PRI: Are there any moments when you were particularly proud?
Miller: Gosh, there are so many, and if there weren’t, I’d probably quit because it’s really hard to produce this rally here in the US. It’s when women come back and say, “I went back to the office and I got a huge promotion and my boss said, ‘I didn’t know you were such a badass.’” Other times have been when people have been in really tough challenges out on the rally, and they’ve come through and they had that ‘a-ha’ moment about themselves.
PRI: What have you learned along the way that you can offer as advice to others?
Miller: Sometimes when you want to make something easy, that usually doesn’t work. It’s never easy. There were a couple of times when I wanted to make something easy by hiring an outside group to do something. Then I realized that group didn’t care about our mission nearly as much as we did, and I already knew all the right people. Don’t think you’re going to cut a corner and make something easy.

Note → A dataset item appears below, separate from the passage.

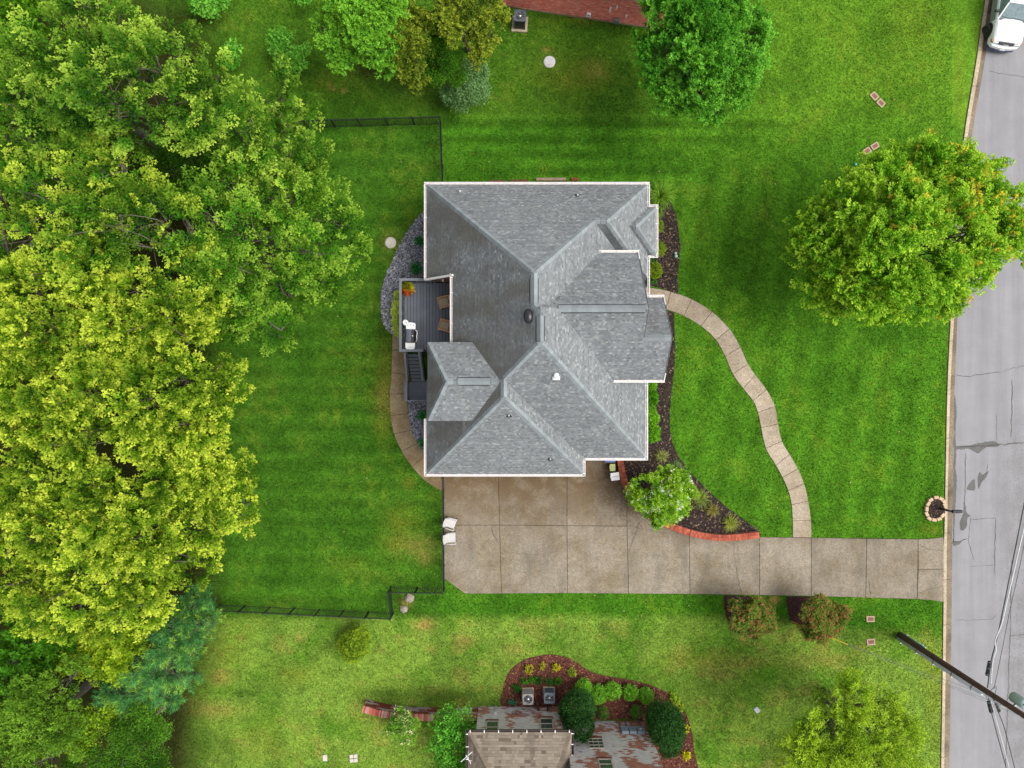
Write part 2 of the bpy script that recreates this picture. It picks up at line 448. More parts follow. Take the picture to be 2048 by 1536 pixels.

Also, a lot of people think they want to be event promoters. I would really take a look and figure out if that’s what you want to do, because it’s a really hard and thankless job. We’re fortunate in the Rebelle because it’s very rewarding, but it is very hard to be an event promoter. So first think about that; it will not be easy. Make sure you have good insurance, and make sure your permits are in good shape, and don’t burn bridges. But I would say that what’s critical is to have realistic expectations, stretch goals, and a killer team.